Marie-Louise Von Franz

Part two, Evil, 6 Primitive levels of evil – Trunt, trunt, and the trolls in the mountains, page 256

Two men once went to the mountains to collect herbs. One night they both lay in their tent, but one slept and the other lay awake. The one who was awake saw how the one who slept went out. He followed him but could hardly walk fast enough, and the distance between them grew ever greater. The man was going toward the glaciers. On the top of a glacier the other saw an enormous giantess. She gestured by holding out her hand and then drawing it back toward her breast, and like that she bewitched the man, drawing him to her. The man ran straight into her arms, and she ran away with him. [That is like “The Spear Legs,” in which one of the two brothers in the woods is bewitched.] A year later the people of that district went to collect herbs again at the same place, and the man who had been bewitched came to them, but he was so quiet and reserved and incommunicative that they could hardly get a word out of him. The people asked him whom he believed in, and he said that he believed in God. The second year he came again to the herb people, but this time he had become so hobgoblinish that they were afraid of him. And when they asked him whom he believed in, he did not answer. And this time he stayed with them a shorter time. The third year he came again, but had become a real troll and he looked awful. But one of the people ventured to ask him what he believed in and he said that he believed in Trunt, Trunt, and the Trolls in the Mountains, and he disappeared. Since then he has never been seen again and for many years nobody ventured to collect herbs at that place. 

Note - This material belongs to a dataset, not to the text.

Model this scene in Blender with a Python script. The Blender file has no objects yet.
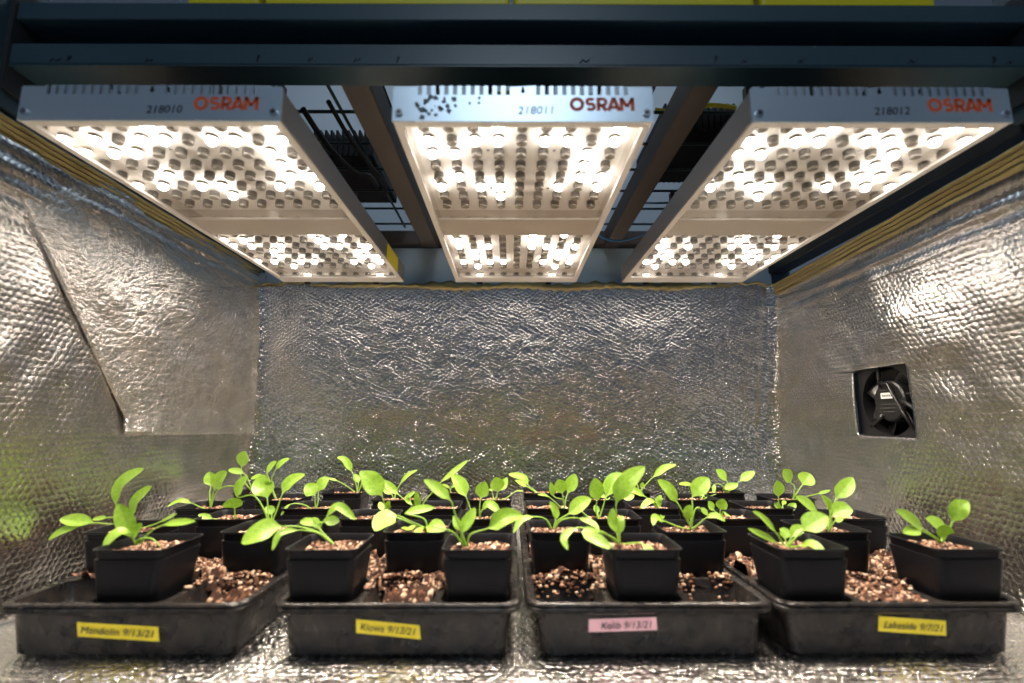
import bpy, math, random
import numpy as np
from mathutils import Vector
# A rack shelf lined with foil bubble insulation: four trays of potted spinach seedlings under three LED grow lights.
# World axes in centimetres while building (X right, Y away from the viewer, Z up), stored as metres.
K = 0.01
rng = np.random.default_rng(7)
random.seed(7)
scn = bpy.context.scene
COL = scn.collection
ORG = {}

LED_STRENGTH, BEAM, WORLD, ROOM, ROOM2, EXPOSURE = 34.0, 1.3, .09, 9.0, 5.0, 0.3
# ------------------------------------------------------------------ helpers
def tag(o, label=None, cat=None, group=None, kind=None):
    if label: o['label'] = label
    if cat: o['category'] = cat
    if group: o['group'] = group
    if kind: o['kind'] = kind
    return o

def empty(name, loc):
    o = bpy.data.objects.new(name, None); COL.objects.link(o)
    o.location = Vector(loc) * K; o.empty_display_size = 0.02
    ORG[o] = Vector(loc)
    return o

def link_mesh(name, me, parent=None, loc=None):
    """place a mesh whose vertices are in metres relative to loc (cm, world)"""
    o = bpy.data.objects.new(name, me); COL.objects.link(o)
    loc = Vector(loc if loc is not None else (0, 0, 0))
    if parent is not None:
        o.parent = parent; o.location = (loc - ORG[parent]) * K
    else:
        o.location = loc * K
    ORG[o] = loc
    return o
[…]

This is an assimilation into an evil ghost similar to that in “The Spear Legs,” only the man does not become destructive, but just becomes a mountain troll. He does not harm the other villagers as the Spear Legs man did. If we ask ourselves to what type these powers of evil belong in these primitive stories, we see that some are definite, known spirits, like Kurupira, the spirit of the woods, who after the wholesale killing of the hunters eats them all, or like this giantess of the Icelandic mountains. These are known figures in folklore who are called evil spirits and live in that part of nature which is somehow uncanny or dangerous to that sociological group of people. For people who live near the sea they would be sea demons; for people who live near the primeval forests, they would be spirits of the forest; and for mountain people, they would be spirits of the mountains and the glaciers. This has caused people to believe that these spirits are simply personifications of evil in nature, which is what you will read in practically every philological and ethnological work. But we shall see that this is a superficial judgment. Certainly these powers of evil in this original form have to do with evil in nature and are closely connected with the destructive natural powers of devouring animals, the dangers of forests, snow, water, landslides, and so on, but they are not just that.